Balloon Science Experiment


This is a simple science experiment that you can try with your loved one. It involves the use of some of the same materials and skills used in the Colorful Sand Bottles activity. This activity is easy to set up and uses materials often found around the house. After trying this activity, ask your loved one if he or she would enjoy demonstrating this experiment for a grandchild, niece or nephew.

Supplies Needed

  • Twelve-ounce glass bottle - A clear soda or beer bottle is perfect for this activity. However, any 12-ounce bottle will work. Make sure it is clean and dry.
  • Funnel - You will need a clean funnel to fill your bottles. These are typically available in plastic or stainless steel.
  • Measuring cup - A basic 8-ounce liquid measuring cup is perfect for this activity.
  • Balloon - A balloon is required for this activity. These are available wherever party supplies are sold, although you probably already have some in the drawer where you keep your birthday candles.
  • White vinegar - This experiment will also work with other types of vinegar, such as cider, malt or red wine vinegar, but why waste the good stuff?
  • Baking soda - Common household baking soda is required for this activity.
  • Measuring spoons - 1 Tablespoon is all you need.


  1. Set up. If it is possible to place everything on a tray, that would be great.

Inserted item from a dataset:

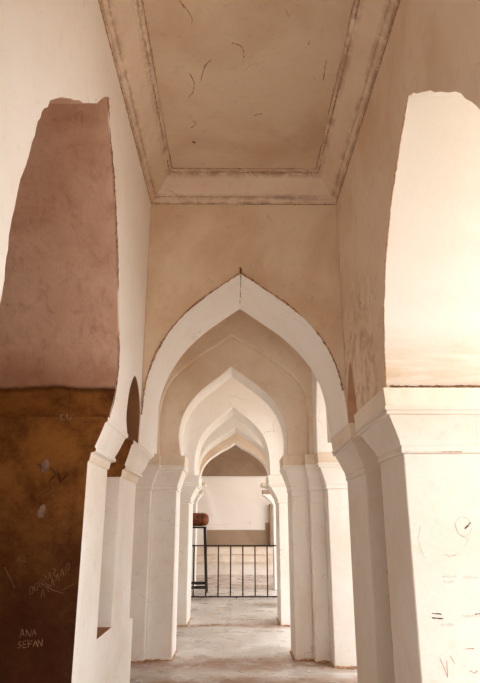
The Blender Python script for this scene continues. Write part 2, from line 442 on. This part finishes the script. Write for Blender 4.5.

If you do not have a tray, then a clutter-free table would be fine. Gather all of the materials required for the activity, and place it in front of your loved one. Sit on his or her dominant-hand side (on the right if he or she is right handed, and on the left if he or she is left handed) so that you can do this activity together.
  2. Begin the Activity. Pour ½ cup of vinegar into your measuring cup.
  3. Insert the funnel into your bottle and then pour in the vinegar.
  4. Rinse and dry your funnel. (This is important!)
  5. Insert the funnel into the opening of the balloon.
  6. Holding the wide end of the funnel up with the balloon attached to the bottom, spoon two Tablespoons of baking soda into the funnel and down into the balloon.
  7. Carefully remove the funnel.
  8. Stretch the lip of the balloon over the opening of the bottle.
  9. Lift up the balloon so that the baking soda falls into the bottle and mixes with the vinegar.
  10. Observe the reaction and how the balloon expands.
  11. Discuss the chemical reaction that is occurring.
  12. The reaction of an acid (vinegar) combining with a base (sodium bicarbonate, or “baking soda”) creates a gas (carbon dioxide). Also, a liquid (vinegar) is combining with a solid (baking soda) to create a gas (carbon dioxide), which is filling the balloon.
  13. Demonstrate the steps of the activity for your loved one, but let them perform each step. (You may want to have the steps written down, if your loved one can read, so that they can go through steps themselves with practice.)
  14. Discuss the activity by asking your loved one if he or she has done this before. Discuss other science experiments that you did in school.
  15. Ask if he or she would like to teach this experiment to a young grandchild, niece or nephew.

Adaptations and Variations

More Challenging.

Ask if he or she would like to try other experiments that can be demonstrated to children and look up other together ideas online or at the local library. Work with him or her to prepare a script that can be used with the lesson.

Less Challenging.

If your loved one has difficulty with any of the tasks involved in this activity, you may perform these while he or she guides you or just watches.

If your loved one is unable to perform most or all of the physical steps of this activity, let him or her observe as you conduct the experiment. Pause after each step to discuss what you are observing. Ask what she or he thinks comes next and what will happen. Use the activity as a basis for reminiscing about school days and discussing the education of the young members of your family.